Le polar n’est décidément pas l’ennemi de l’âge. Andrea Camilleri publie à 90 ans, et dans la foulée d’une soixantaine d’ouvrages, une nouvelle aventure de « son » commissaire Montalbano. Alors qu’il apprend la disparition d’une jeune fille de 18 ans et juste après avoir dû maîtriser deux fanatiques, un frère et une sœur septuagénaires qui vivaient au milieu de crucifix et de poupées gonflables, il relève le défi d’étranges lettres anonymes. « La Chasse au trésor » (6) peut alors commencer.
L’horreur, le fantastique, la fantasy, la science-fiction sont des domaines où Stephen King, qui a écrit plus de 50 romans et plus de 200 nouvelles, règne en maître. Féru aussi du genre policier, il y revient avec « M. Mercedes » (7), le premier tome d’une trilogie centrée sur le personnage de Bill Hodges, policier à la retraite. Le récit débute dans le Midwest en 2009, lorsque, durant un salon de l’emploi, une Mercedes fonce dans la foule où se pressent des centaines de chômeurs, laissant huit morts et quinze blessés. Un an plus tard, l’ex-flic est contacté par le tueur qui lui annonce son envie de recommencer.
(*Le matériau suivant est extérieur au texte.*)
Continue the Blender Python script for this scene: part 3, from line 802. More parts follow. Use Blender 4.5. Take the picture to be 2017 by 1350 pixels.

Débute alors un redoutable jeu du chat et de la souris.
(1) Calmann-Lévy, 257 p., 19,90 euros.
(2) Sonatine, 582 p., 23 euros.
(3) Albin Michel, 646 p., 22,90 euros.
(4) Le Masque, 223 p., 19 euros.
(5) Albin Michel, 523 p., 22 euros.
(6) Fleuve Noir, 295 p., 20 euros.
(7) Albin Michel, 475 p., 23,50 euros.